Don't get physical. However you decide to deal with a bully, don't use physical force (like kicking, hitting, or pushing). Not only are you showing your anger, you can never be sure what the bully will do in response. You are more likely to be hurt and get into trouble if you use violence against a bully. You can stand up for yourself in other ways, such as gaining control of the situation by walking away or by being assertive in your actions.
Some adults believe that bullying is part of growing up, that it builds character, and that hitting back is the only way to tackle the problem. But that's not the case. Aggressive responses tend to lead to more violence and more bullying for the victims.

Practice confidence. Practice ways to respond to the bully verbally or through your behavior. Practice feeling good about yourself (even if you have to fake it at first).

Take charge of your life. You can't control other people's actions, but you can stay true to yourself. Think about ways to feel your best and your strongest. Exercise is one way to feel strong and powerful. (It's a great mood lifter, too!) Learn a martial art or take a class like yoga. Another way to gain confidence is to work on your skills in something like chess, art, music, computers, or writing. Joining a class, club, or gym is a great way to make new friends and feel good about yourself. The confidence you gain will help you ignore the mean kids.

Talk about it. It may help to talk to a guidance counselor, psychologist, teacher, or friend — anyone who can give you the support you need. Talking can be a good outlet for the fears and frustrations that can build when you're being bullied.

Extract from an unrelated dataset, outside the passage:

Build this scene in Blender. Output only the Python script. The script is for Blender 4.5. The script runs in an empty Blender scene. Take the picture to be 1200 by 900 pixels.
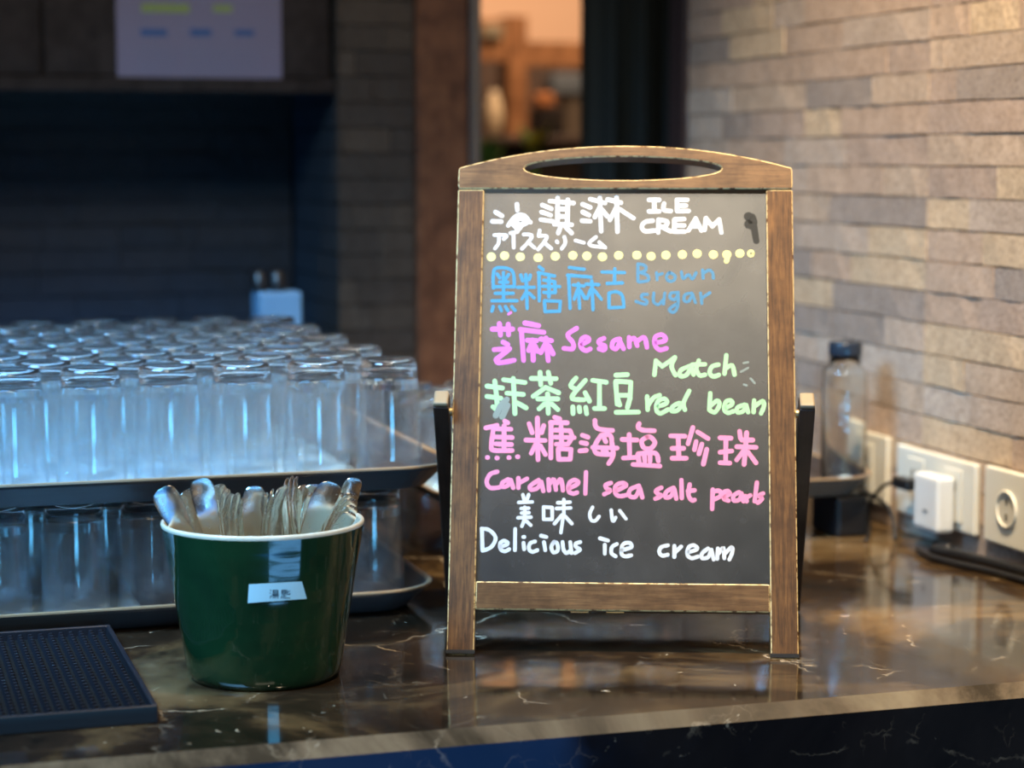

Find your (true) friends. If you've been bullied with rumors or gossip, all of these tips (especially ignoring and not reacting) can apply. But take it one step further to help ease feelings of hurt and isolation. Find one or two true friends and confide how the gossip has hurt your feelings. Set the record straight by telling your friends quietly and confidently what's true and not true about you. Hearing a friend say, "I know the rumor's not true. I didn't pay attention to it," can help you realize that most of the time people see gossip for what it is — petty, rude, and immature.